Opinión | Sol y sombra

El lenguaje de la violencia

Mientras el mundo se preguntaba acerca del disparo recibido en una oreja por Trump, los dos polos de la furia en Estados Unidos entrecruzaban peligrosas deducciones sobre el origen y el móvil del atentado. Unos atribuían el tiroteo a una elaborada estratagema para generar simpatía por Trump en una campaña en la que ya es favorito de las encuestas. Otros, los opuestos, señalaban al presidente Biden como responsable del ataque. Tanta intensidad dialéctica se ha traducido en odio irracional, por eso suceden estas cosas. No es nada nuevo; el atentado político, sustanciado o no, fruto o no de la maquinación, ocupa un lugar en la historia reciente de Estados Unidos.

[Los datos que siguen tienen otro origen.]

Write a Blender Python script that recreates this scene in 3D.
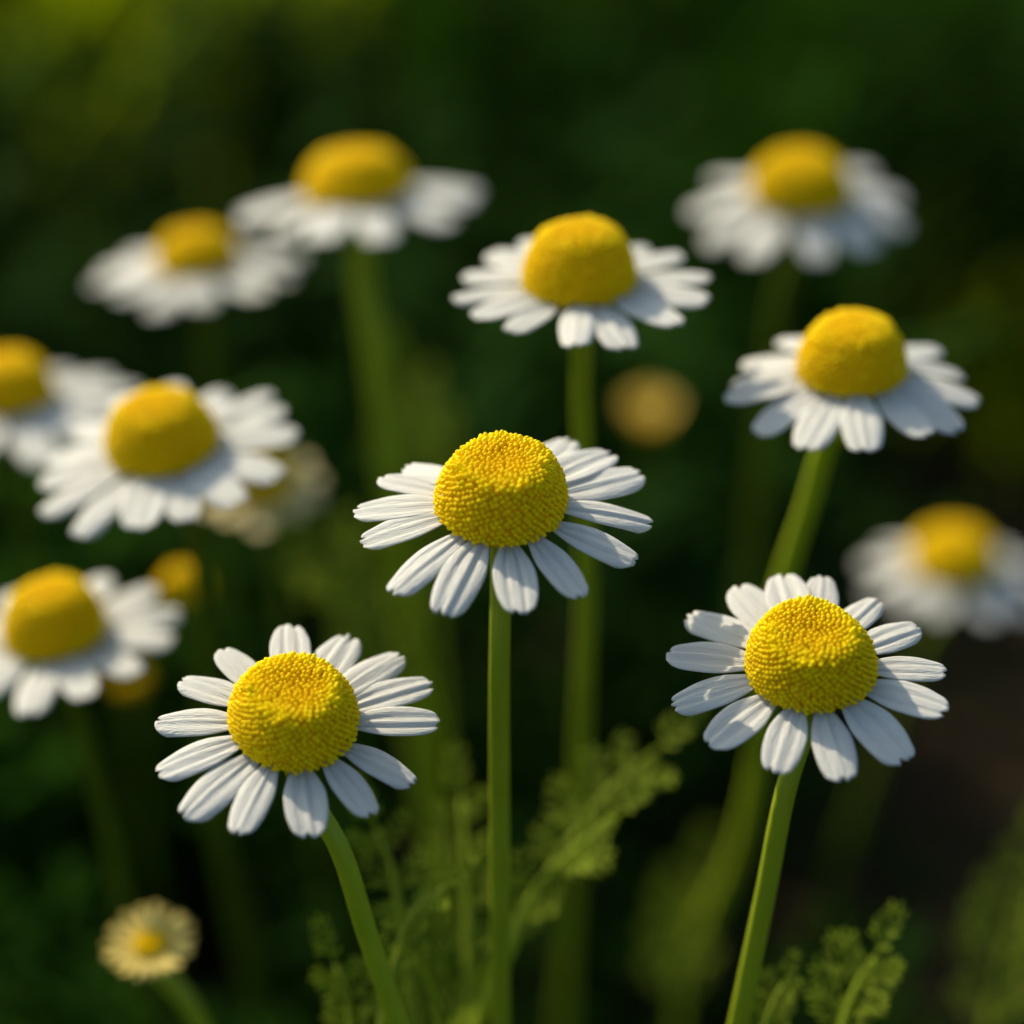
import bpy, math, random
from mathutils import Vector, Matrix, Quaternion, noise
random.seed(11)
R = math.radians
for o in list(bpy.data.objects):
    bpy.data.objects.remove(o)
scene = bpy.context.scene
COL = scene.collection

# ------------------------------------------------------------------ camera, light, exposure
PITCH, HALF, CAM_H, FOCUS = R(26), R(12), 0.293, 0.2115
cam_d = bpy.data.cameras.new("camera")
cam = bpy.data.objects.new("camera", cam_d)
COL.objects.link(cam)
cam.location = (0, 0, CAM_H)
cam.rotation_euler = (R(90) - PITCH, 0, 0)
cam_d.sensor_width = 36
cam_d.lens = 18 / math.tan(HALF)
cam_d.clip_start, cam_d.clip_end = 0.005, 200
cam_d.dof.use_dof = True
cam_d.dof.focus_distance = FOCUS
cam_d.dof.aperture_fstop = 8.2
scene.camera = cam

SUN_EL, SUN_AZ = R(40), R(-44)          # azimuth clockwise from +Y: behind the flowers and to the left
world = bpy.data.worlds.new("World")
scene.world = world
world.use_nodes = True
wn = world.node_tree
sky = wn.nodes.new("ShaderNodeTexSky")
sky.sky_type = 'NISHITA'
sky.sun_disc = False
sky.ozone_density, sky.dust_density, sky.air_density = 3.0, 3.0, 0.7
sky.sun_elevation, sky.sun_rotation = SUN_EL, SUN_AZ
veil = wn.nodes.new("ShaderNodeMix")                     # thin warm veil over the blue sky
veil.data_type = 'RGBA'; veil.blend_type = 'MULTIPLY'; veil.inputs[0].default_value = 1
veil.inputs[7].default_value = (1.0, 1.03, 0.83, 1)
wn.links.new(sky.outputs[0], veil.inputs[6])
wn.links.new(veil.outputs[2], wn.nodes["Background"].inputs[0])
wn.nodes["Background"].inputs[1].default_value = 0.13
sun_d = bpy.data.lights.new("sun", 'SUN')
sun_d.energy, sun_d.angle, sun_d.color = 3.3, R(0.5), (1.0, 0.855, 0.60)
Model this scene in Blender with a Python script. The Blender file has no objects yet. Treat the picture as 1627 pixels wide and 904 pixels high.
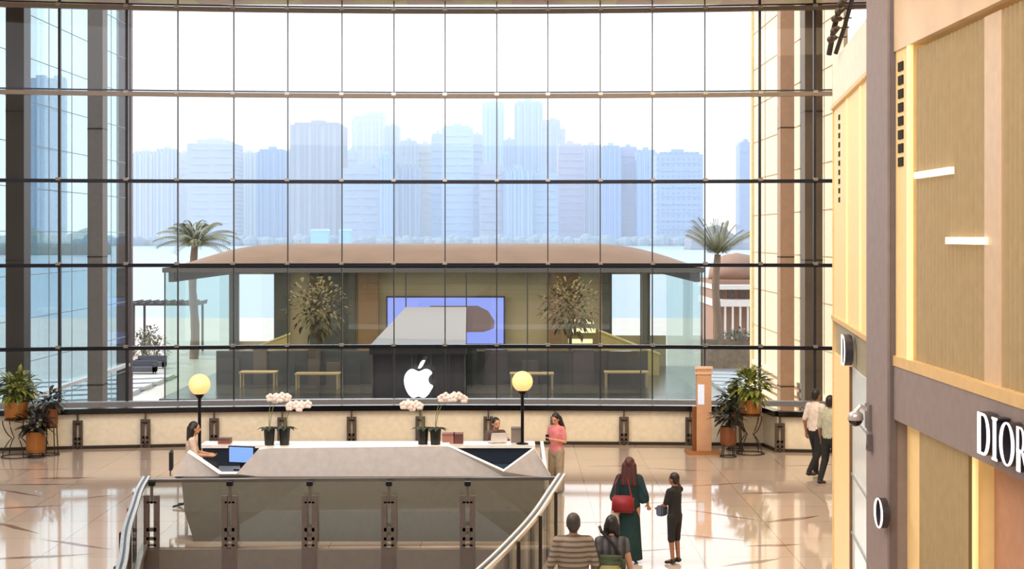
import bpy, bmesh, math, random
from mathutils import Vector, Matrix
PI = math.pi
SC = bpy.context.scene
COL = SC.collection
random.seed(7)
F = 2400.0            # focal length in pixels of the 1627 px wide frame
CX, CY, EYE = 813.0, 375.0, 5.1
def wx(px, D): return (px - CX) * D / F
def wz(py, D): return EYE - (py - CY) * D / F
def lin(c): return c / 12.92 if c <= .04045 else ((c + .055) / 1.055) ** 2.4
def rgb(r, g, b): return (lin(r / 255), lin(g / 255), lin(b / 255), 1)

# ---------------------------------------------------------------- camera
cam = bpy.data.objects.new('camera', bpy.data.cameras.new('camera'))
COL.objects.link(cam)
cam.location = (0, 0, EYE); cam.rotation_euler = (PI / 2, 0, 0)
cam.data.sensor_width = 36; cam.data.lens = 36 * F / 1627
cam.data.shift_x = (813.5 - CX) / 1627; cam.data.shift_y = -(452 - CY) / 1627
cam.data.clip_end = 9000; cam.data.clip_start = .2
SC.camera = cam
# ---------------------------------------------------------------- look
SC.view_settings.view_transform = 'Standard'; SC.view_settings.look = 'None'
SC.view_settings.gamma = 1; SC.view_settings.use_curve_mapping = False
SC.view_settings.exposure = 0.3
SC.cycles.max_bounces = 8; SC.cycles.transparent_max_bounces = 16
SC.cycles.glossy_bounces = 4; SC.cycles.diffuse_bounces = 3
SC.cycles.caustics_reflective = False; SC.cycles.caustics_refractive = False
SC.cycles.sample_clamp_indirect = 4; SC.cycles.volume_bounces = 3
# ---------------------------------------------------------------- sky
W = bpy.data.worlds.new('sky'); SC.world = W; W.use_nodes = True
nt = W.node_tree; nt.nodes.clear()
out = nt.nodes.new('ShaderNodeOutputWorld'); bg = nt.nodes.new('ShaderNodeBackground')
tc = nt.nodes.new('ShaderNodeTexCoord'); sp = nt.nodes.new('ShaderNodeSeparateXYZ')
cr = nt.nodes.new('ShaderNodeValToRGB')
nt.links.new(tc.outputs['Generated'], sp.inputs[0]); nt.links.new(sp.outputs['Z'], cr.inputs[0])
cr.color_ramp.elements[0].position = 0; cr.color_ramp.elements[0].color = (.97, .965, .955, 1)
cr.color_ramp.elements[1].position = 1; cr.color_ramp.elements[1].color = (.55, .72, 1.0, 1)
e = cr.color_ramp.elements.new(.16); e.color = (.93, .94, .95, 1)
nt.links.new(cr.outputs[0], bg.inputs[0]); bg.inputs[1].default_value = 1.5
nt.links.new(bg.outputs[0], out.inputs[0])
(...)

El 30 de marzo de 1981, setenta días después de haber asumido la Presidencia, Ronald Reagan fue tiroteado de rebote, junto con otras tres personas, en Washington, por John Hinckley, un demente que se identificaba con Travis Bickle, el personaje principal de la película "Taxi Driver" y que estaba obsesionado con la actriz Jodie Foster. El magnicidio más recordado por su cercanía fue el de John F. Kennedy, ocurrido en 1963 en Dallas y retransmitido por televisión. Kennedy no vivió para contarlo, lo mismo que casi cien años antes le había pasado a Lincoln, víctima de un conspiración, o a Garfield, que murió a causa de los disparos en una estación de ferrocarril a manos de un abogado resentido cuando apenas había cumplido doscientos días en el cargo. A William McKinley lo mató un anarquista al año de estrenarse el siglo XX y al final de su segundo mandato.

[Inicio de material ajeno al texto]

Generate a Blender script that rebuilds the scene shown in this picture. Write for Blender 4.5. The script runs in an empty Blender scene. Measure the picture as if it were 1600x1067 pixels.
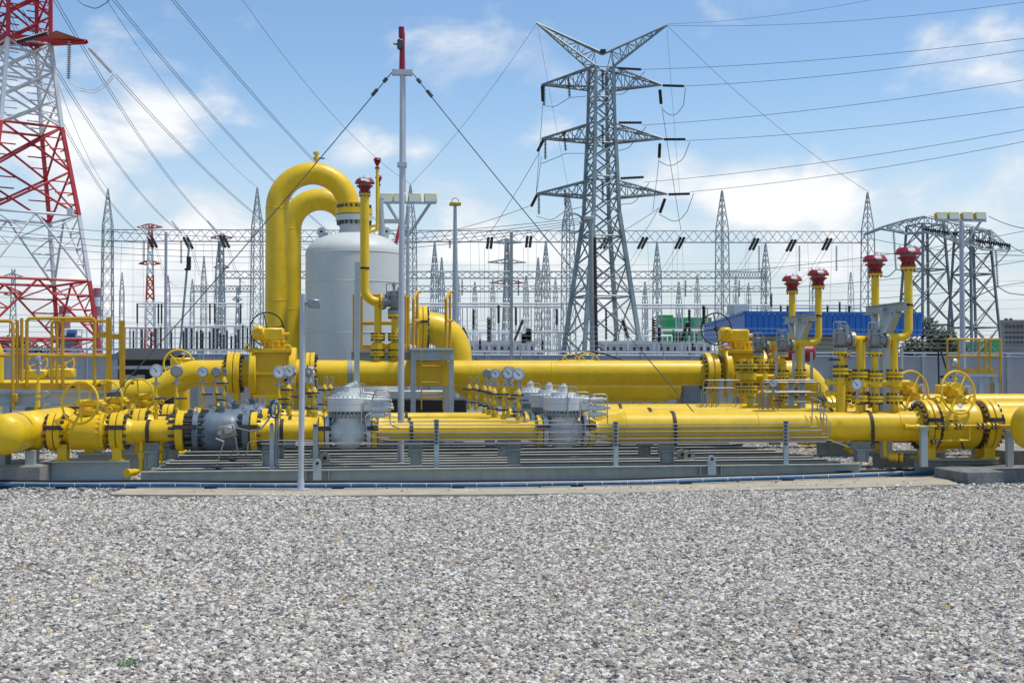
import bpy, math, random
from mathutils import Vector, Matrix, noise

R = math.radians
random.seed(7)
scene = bpy.context.scene
COL = scene.collection

# ------------------------------------------------------------------ camera, sky, sun, exposure
F = 2000.0                       # focal length in pixels of a 1600 px wide picture
YAW, PITCH, EYE = math.atan(0.1), R(1.22), 1.68
FWD = Vector((math.sin(YAW)*math.cos(PITCH), math.cos(YAW)*math.cos(PITCH), math.sin(PITCH)))
RGT = Vector((math.cos(YAW), -math.sin(YAW), 0))
UPV = RGT.cross(FWD)
CAM = Vector((0, 0, EYE))
cd = bpy.data.cameras.new('camera'); cam = bpy.data.objects.new('camera', cd); COL.objects.link(cam)
cam.location = CAM
cam.rotation_euler = (R(90)+PITCH, 0, -YAW)
cd.sensor_width = 36; cd.lens = 36*F/1600; cd.clip_start = 0.1; cd.clip_end = 6000
scene.camera = cam

SUN_EL, SUN_AZ = R(70), R(100)   # azimuth clockwise from +Y (the view direction)
world = bpy.data.worlds.new('World'); scene.world = world; world.use_nodes = True
wn = world.node_tree; wn.nodes.clear()
def N(nt, typ, **kw):
    n = nt.nodes.new(typ)
    for k, v in kw.items():
        if k.startswith('i_'):
            key = k[2:]; key = int(key) if key.isdigit() else key.replace('_', ' ')
            n.inputs[key].default_value = v
        else: setattr(n, k, v)
    return n
sky = N(wn, 'ShaderNodeTexSky', sky_type='NISHITA', sun_disc=False, sun_elevation=SUN_EL, sun_rotation=SUN_AZ,
        altitude=20, air_density=1.0, dust_density=.35, ozone_density=1.3)
tc = N(wn, 'ShaderNodeTexCoord')
mp = N(wn, 'ShaderNodeMapping'); mp.inputs['Scale'].default_value = (1, 1, 1.9)
wn.links.new(tc.outputs['Generated'], mp.inputs['Vector'])
nz = N(wn, 'ShaderNodeTexNoise', i_Scale=9.0, i_Detail=10.0, i_Roughness=0.56, i_Distortion=0.35)
wn.links.new(mp.outputs[0], nz.inputs['Vector'])
def dirpx(px, py):
    return (FWD + RGT*((px-800)/F) + UPV*((533.5-py)/F)).normalized()
# cumulus banks: where in the sky the larger clouds stand (direction, angular size)
clouds = [((70,200),.10,1.0), ((225,185),.085,.85), ((150,300),.08,.75), ((1205,315),.09,.9), ((1560,95),.075,.9), ((1420,330),.06,.5),
          ((560,225),.05,.5), ((870,200),.04,.45), ((1040,255),.04,.45), ((90,450),.14,.72), ((340,440),.15,.66), ((1000,390),.13,.5), ((1470,350),.13,.66), ((1290,350),.13,.72), ((1060,270),.06,.6), ((560,400),.1,.5), ((800,430),.15,.5), ((1500,470),.16,.55), ((660,240),.035,.35), ((380,190),.03,.35)]
acc = None
for (p, s, w) in clouds:
    d = dirpx(*p)
    sub = N(wn, 'ShaderNodeVectorMath', operation='SUBTRACT'); wn.links.new(tc.outputs['Generated'], sub.inputs[0]); sub.inputs[1].default_value = d
    sc_ = N(wn, 'ShaderNodeVectorMath', operation='MULTIPLY'); wn.links.new(sub.outputs[0], sc_.inputs[0]); sc_.inputs[1].default_value = (1/s, 1/s, 1.7/s)
    ln = N(wn, 'ShaderNodeVectorMath', operation='LENGTH'); wn.links.new(sc_.outputs[0], ln.inputs[0])
    mr = N(wn, 'ShaderNodeMapRange', interpolation_type='SMOOTHSTEP'); wn.links.new(ln.outputs['Value'], mr.inputs[0])
    mr.inputs[1].default_value = 0; mr.inputs[2].default_value = 1.25; mr.inputs[3].default_value = w; mr.inputs[4].default_value = 0
    if acc is None: acc = mr.outputs[0]
    else:
        a = N(wn, 'ShaderNodeMath', operation='MAXIMUM'); wn.links.new(acc, a.inputs[0]); wn.links.new(mr.outputs[0], a.inputs[1]); acc = a.outputs[0]
# an even scatter of broken cloud over the rest of the sky
nz2 = N(wn, 'ShaderNodeTexNoise', i_Scale=3.0, i_Detail=2.0); wn.links.new(mp.outputs[0], nz2.inputs['Vector'])
m2 = N(wn, 'ShaderNodeMath', operation='MULTIPLY_ADD'); wn.links.new(nz2.outputs[0], m2.inputs[0]); m2.inputs[1].default_value = 1.1; m2.inputs[2].default_value = -.54
ad0 = N(wn, 'ShaderNodeMath', operation='MAXIMUM'); wn.links.new(acc, ad0.inputs[0]); wn.links.new(m2.outputs[0], ad0.inputs[1])
ad = N(wn, 'ShaderNodeMath', operation='MULTIPLY_ADD'); wn.links.new(nz.outputs[0], ad.inputs[0]); ad.inputs[1].default_value = 2.3; ad.inputs[2].default_value = -1.12
ad2 = N(wn, 'ShaderNodeMath', operation='ADD'); wn.links.new(ad.outputs[0], ad2.inputs[0]); wn.links.new(ad0.outputs[0], ad2.inputs[1])
cm = N(wn, 'ShaderNodeMapRange', interpolation_type='SMOOTHSTEP'); wn.links.new(ad2.outputs[0], cm.inputs[0])
cm.inputs[1].default_value = .2; cm.inputs[2].default_value = .84; cm.inputs[3].default_value = 0; cm.inputs[4].default_value = .95
ct2 = N(wn, 'ShaderNodeMapRange', interpolation_type='SMOOTHSTEP'); wn.links.new(ad2.outputs[0], ct2.inputs[0]); ct2.inputs[1].default_value = .35; ct2.inputs[2].default_value = .95
ccol = N(wn, 'ShaderNodeMix', data_type='RGBA'); wn.links.new(ct2.outputs[0], ccol.inputs['Factor']); ccol.inputs['A'].default_value = (7.0, 7.35, 7.8, 1); ccol.inputs['B'].default_value = (8.9, 9.0, 9.1, 1)
mixc = N(wn, 'ShaderNodeMix', data_type='RGBA'); wn.links.new(cm.outputs[0], mixc.inputs['Factor']); wn.links.new(ccol.outputs['Result'], mixc.inputs['B'])
hsv = N(wn, 'ShaderNodeHueSaturation', i_Saturation=1.12, i_Value=1.36); wn.links.new(sky.outputs[0], hsv.inputs['Color'])
# pale haze low over the horizon, the same all round
sx = N(wn, 'ShaderNodeSeparateXYZ'); wn.links.new(tc.outputs['Generated'], sx.inputs[0])
hz = N(wn, 'ShaderNodeMapRange', interpolation_type='SMOOTHSTEP'); wn.links.new(sx.outputs['Z'], hz.inputs[0])
hz.inputs[1].default_value = -.02; hz.inputs[2].default_value = .23; hz.inputs[3].default_value = .95; hz.inputs[4].default_value = 0
hmx = N(wn, 'ShaderNodeMix', data_type='RGBA'); wn.links.new(hz.outputs[0], hmx.inputs['Factor']); wn.links.new(hsv.outputs[0], hmx.inputs['A']); hmx.inputs['B'].default_value = (5.7, 6.35, 6.95, 1)
wn.links.new(hmx.outputs['Result'], mixc.inputs['A'])
bg = N(wn, 'ShaderNodeBackground', i_Strength=0.115); wn.links.new(mixc.outputs['Result'], bg.inputs['Color'])
wo = N(wn, 'ShaderNodeOutputWorld'); wn.links.new(bg.outputs[0], wo.inputs['Surface'])

sd = bpy.data.lights.new('sun', 'SUN'); sd.energy = 3.6; sd.angle = R(6.0); sd.color = (1, .95, .86)
sun = bpy.data.objects.new('sun', sd); COL.objects.link(sun)
sv = Vector((math.sin(SUN_AZ)*math.cos(SUN_EL), math.cos(SUN_AZ)*math.cos(SUN_EL), math.sin(SUN_EL)))
sun.rotation_euler = sv.to_track_quat('Z', 'Y').to_euler(); sun.location = (0, 0, 60)
vs = scene.view_settings
vs.view_transform = 'Standard'; vs.look = 'None'; vs.exposure = 0.0; vs.gamma = 1; vs.use_curve_mapping = False
scene.cycles.max_bounces = 6; scene.cycles.use_denoising = True
scene.render.film_transparent = False

# ------------------------------------------------------------------ measuring helpers
def ray(px, py): return FWD + RGT*((px-800)/F) + UPV*((533.5-py)/F)
def P(px, py, D): return CAM + ray(px, py)*D                      # a point at depth D
def PY(px, py, Y):                                                # a point on the vertical plane y = Y of the station
    d = ray(px, py); return CAM + d*(Y/d.y)
def PZ(px, py, z):                                                # a point on the level z
    d = ray(px, py); return CAM + d*((z-EYE)/d.z)
def SZ(px, D): return px*D/F

# ------------------------------------------------------------------ materials
MATS = {}
def mat(name, col, rough=.5, metal=0.0, var=.12, scale=6.0, dirt=0.0, dirtcol=(.10,.085,.06), chips=0.0, bump=0.0, bscale=60.0, spec=.5, emit=None, sheet=None):
    m = bpy.data.materials.new(name); m.use_nodes = True; nt = m.node_tree; nt.nodes.clear()
    b = N(nt, 'ShaderNodeBsdfPrincipled'); o = N(nt, 'ShaderNodeOutputMaterial'); nt.links.new(b.outputs[0], o.inputs['Surface'])
    b.inputs['Roughness'].default_value = rough; b.inputs['Metallic'].default_value = metal; b.inputs['Specular IOR Level'].default_value = spec
    g = N(nt, 'ShaderNodeNewGeometry')
    n1 = N(nt, 'ShaderNodeTexNoise', i_Scale=scale, i_Detail=6.0, i_Roughness=.6); nt.links.new(g.outputs['Position'], n1.inputs['Vector'])
    rp = N(nt, 'ShaderNodeValToRGB'); nt.links.new(n1.outputs[0], rp.inputs[0])
    e = rp.color_ramp.elements; c = Vector(col)
    e[0].position = .3; e[0].color = (*(c*(1-var)), 1); e[1].position = .7; e[1].color = (*[min(1, k) for k in c*(1+var*.7)], 1)
    out = rp.outputs[0]
    if dirt:
        mpn = N(nt, 'ShaderNodeMapping'); mpn.inputs['Scale'].default_value = (1, 1, .35); nt.links.new(g.outputs['Position'], mpn.inputs['Vector'])
        n2 = N(nt, 'ShaderNodeTexNoise', i_Scale=9.0, i_Detail=8.0, i_Roughness=.7); nt.links.new(mpn.outputs[0], n2.inputs['Vector'])
        mr = N(nt, 'ShaderNodeMapRange'); nt.links.new(n2.outputs[0], mr.inputs[0]); mr.inputs[1].default_value = .48; mr.inputs[2].default_value = .78; mr.inputs[4].default_value = dirt
        mx = N(nt, 'ShaderNodeMix', data_type='RGBA'); nt.links.new(mr.outputs[0], mx.inputs['Factor']); nt.links.new(out, mx.inputs['A']); mx.inputs['B'].default_value = (*dirtcol, 1); out = mx.outputs['Result']
    if chips:
        n3 = N(nt, 'ShaderNodeTexNoise', i_Scale=8.0, i_Detail=3.0, i_Roughness=.5); nt.links.new(g.outputs['Position'], n3.inputs['Vector'])
        mr3 = N(nt, 'ShaderNodeMapRange'); nt.links.new(n3.outputs[0], mr3.inputs[0]); mr3.inputs[1].default_value = .73; mr3.inputs[2].default_value = .745; mr3.inputs[4].default_value = chips
        mx3 = N(nt, 'ShaderNodeMix', data_type='RGBA'); nt.links.new(mr3.outputs[0], mx3.inputs['Factor']); nt.links.new(out, mx3.inputs['A']); mx3.inputs['B'].default_value = (.20,.19,.17, 1); out = mx3.outputs['Result']
    nt.links.new(out, b.inputs['Base Color'])
    rr = N(nt, 'ShaderNodeMapRange'); nt.links.new(n1.outputs[0], rr.inputs[0]); rr.inputs[3].default_value = max(.05, rough-.08); rr.inputs[4].default_value = min(1, rough+.12); nt.links.new(rr.outputs[0], b.inputs['Roughness'])
    if bump:
        n4 = N(nt, 'ShaderNodeTexNoise', i_Scale=bscale, i_Detail=5.0); nt.links.new(g.outputs['Position'], n4.inputs['Vector'])
        bp = N(nt, 'ShaderNodeBump', i_Strength=bump, i_Distance=.02); nt.links.new(n4.outputs[0], bp.inputs['Height']); nt.links.new(bp.outputs[0], b.inputs['Normal'])
    if emit: b.inputs['Emission Color'].default_value = (*emit, 1); b.inputs['Emission Strength'].default_value = 1
    MATS[name] = m; return m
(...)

Theodore Roosevelt, Franklin Delano Roosevelt, Harry Truman y Gerald Ford también sufrieron intentos de asesinato. Este último, dos atentados en un mismo mes, en 1975. El lenguaje puro de violencia vuelve a estar más presente que nunca en la política azuzado por las pasiones más bajas y extremas que existen. Concierne a todos tratar de evitarlo, sobremanera a los que han adquirido como norma la inflamación de los sentimientos.